Tuttilo

URL Slug Generator - Create SEO-Friendly Slugs Online

Generate clean URL slugs from any text. Removes accents, special characters, and converts spaces to your chosen separator.

Type or paste text into the input area and the tool converts it to a URL-friendly slug in real-time. Special characters, punctuation, and accents are removed or transliterated to ASCII equivalents. Spaces are replaced with your chosen separator (hyphen by default, underscore optional). Multiple consecutive spaces or separators are collapsed to a single separator. Leading and trailing separators are stripped. The output is lowercase by default (configurable). All slug generation happens instantly in your browser.

Bloggers convert article titles to URL slugs for SEO-friendly permalinks. E-commerce developers generate product URLs from product names with special characters or accents. CMS developers automatically create route-safe identifiers from user-input page titles. Developers building file upload systems sanitize filenames by converting them to slugs before storage.

Keep slugs short and meaningful—overly long URLs hurt user experience and may be truncated in search results. Remove stop words (like, the, a, and) manually for cleaner slugs, as most generators preserve them. Accented characters should transliterate (é → e), not vanish—verify your slug generator handles your language properly. Avoid underscores in URLs if you need Google to treat words separately; hyphens are preferred. Always generate slugs programmatically during content creation; don't let users type them manually without validation.

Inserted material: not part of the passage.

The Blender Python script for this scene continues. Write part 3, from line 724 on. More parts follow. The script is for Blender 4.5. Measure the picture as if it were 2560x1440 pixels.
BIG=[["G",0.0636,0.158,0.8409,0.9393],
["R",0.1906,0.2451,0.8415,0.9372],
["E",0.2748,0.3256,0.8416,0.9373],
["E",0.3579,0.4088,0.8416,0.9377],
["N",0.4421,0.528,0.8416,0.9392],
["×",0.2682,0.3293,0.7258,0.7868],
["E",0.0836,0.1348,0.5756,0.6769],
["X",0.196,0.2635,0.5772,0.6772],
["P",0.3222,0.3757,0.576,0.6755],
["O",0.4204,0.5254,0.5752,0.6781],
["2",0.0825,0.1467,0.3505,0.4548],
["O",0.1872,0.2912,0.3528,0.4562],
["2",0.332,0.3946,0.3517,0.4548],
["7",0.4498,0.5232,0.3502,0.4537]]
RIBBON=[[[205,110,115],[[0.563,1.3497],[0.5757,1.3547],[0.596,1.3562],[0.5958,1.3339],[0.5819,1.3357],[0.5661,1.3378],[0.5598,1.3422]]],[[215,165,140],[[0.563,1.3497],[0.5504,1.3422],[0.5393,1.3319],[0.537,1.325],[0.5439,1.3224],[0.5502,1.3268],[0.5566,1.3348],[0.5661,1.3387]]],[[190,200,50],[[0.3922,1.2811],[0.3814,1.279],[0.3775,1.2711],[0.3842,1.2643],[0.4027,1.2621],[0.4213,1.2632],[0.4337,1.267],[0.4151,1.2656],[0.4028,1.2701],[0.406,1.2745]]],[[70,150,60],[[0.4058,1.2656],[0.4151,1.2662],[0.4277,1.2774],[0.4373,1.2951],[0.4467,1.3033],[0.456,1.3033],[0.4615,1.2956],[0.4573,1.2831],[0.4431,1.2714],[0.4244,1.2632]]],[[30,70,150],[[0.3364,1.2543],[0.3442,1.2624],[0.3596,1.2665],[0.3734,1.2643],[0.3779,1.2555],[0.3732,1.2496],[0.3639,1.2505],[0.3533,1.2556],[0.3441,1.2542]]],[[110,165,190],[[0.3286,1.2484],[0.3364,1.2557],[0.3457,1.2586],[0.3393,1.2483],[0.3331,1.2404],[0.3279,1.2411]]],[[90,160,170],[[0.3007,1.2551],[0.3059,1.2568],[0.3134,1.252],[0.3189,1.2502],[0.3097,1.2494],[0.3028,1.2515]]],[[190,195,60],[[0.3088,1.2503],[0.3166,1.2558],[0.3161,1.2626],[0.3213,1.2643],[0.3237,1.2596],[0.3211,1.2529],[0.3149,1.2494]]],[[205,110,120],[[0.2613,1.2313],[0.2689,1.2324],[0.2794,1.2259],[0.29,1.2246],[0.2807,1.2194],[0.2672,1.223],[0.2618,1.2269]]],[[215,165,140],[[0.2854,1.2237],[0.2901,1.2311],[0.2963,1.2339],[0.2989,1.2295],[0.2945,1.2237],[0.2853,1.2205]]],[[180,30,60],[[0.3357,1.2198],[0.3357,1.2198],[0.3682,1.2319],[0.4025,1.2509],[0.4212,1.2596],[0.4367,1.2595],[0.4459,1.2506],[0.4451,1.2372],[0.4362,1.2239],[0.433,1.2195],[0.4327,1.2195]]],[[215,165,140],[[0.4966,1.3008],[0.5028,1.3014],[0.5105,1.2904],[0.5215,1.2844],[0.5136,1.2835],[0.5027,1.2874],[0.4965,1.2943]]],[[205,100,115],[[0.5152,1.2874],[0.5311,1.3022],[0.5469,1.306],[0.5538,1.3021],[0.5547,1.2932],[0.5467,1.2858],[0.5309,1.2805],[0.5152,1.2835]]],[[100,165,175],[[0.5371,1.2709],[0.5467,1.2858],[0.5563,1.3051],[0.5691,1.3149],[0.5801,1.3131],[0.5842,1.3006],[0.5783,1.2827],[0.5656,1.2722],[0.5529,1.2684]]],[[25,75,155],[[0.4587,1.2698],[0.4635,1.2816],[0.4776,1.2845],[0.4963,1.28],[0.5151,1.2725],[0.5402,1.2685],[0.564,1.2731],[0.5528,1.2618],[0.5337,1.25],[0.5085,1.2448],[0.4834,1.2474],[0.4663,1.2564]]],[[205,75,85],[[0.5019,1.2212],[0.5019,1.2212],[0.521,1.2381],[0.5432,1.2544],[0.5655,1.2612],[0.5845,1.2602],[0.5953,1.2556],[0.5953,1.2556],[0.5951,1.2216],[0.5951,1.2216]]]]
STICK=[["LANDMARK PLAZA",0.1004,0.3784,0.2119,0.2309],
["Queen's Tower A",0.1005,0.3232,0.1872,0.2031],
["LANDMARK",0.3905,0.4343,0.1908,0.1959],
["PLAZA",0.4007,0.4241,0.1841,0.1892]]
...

All processing happens directly in your browser. Your files never leave your device — no server uploads, no cloud storage, no data retention. The tool works offline once loaded, requires no registration, and is completely free with no usage limits.

Frequently Asked Questions

What is a URL slug?

A slug is the URL-friendly version of a title, like "my-blog-post" in example.com/my-blog-post.

Does it handle accented characters?

Yes, accented characters are normalized to their ASCII equivalents (é→e, ñ→n, etc.).

Which separator should I use?

Hyphens (-) are the most common and SEO-friendly choice. Google treats hyphens as word separators.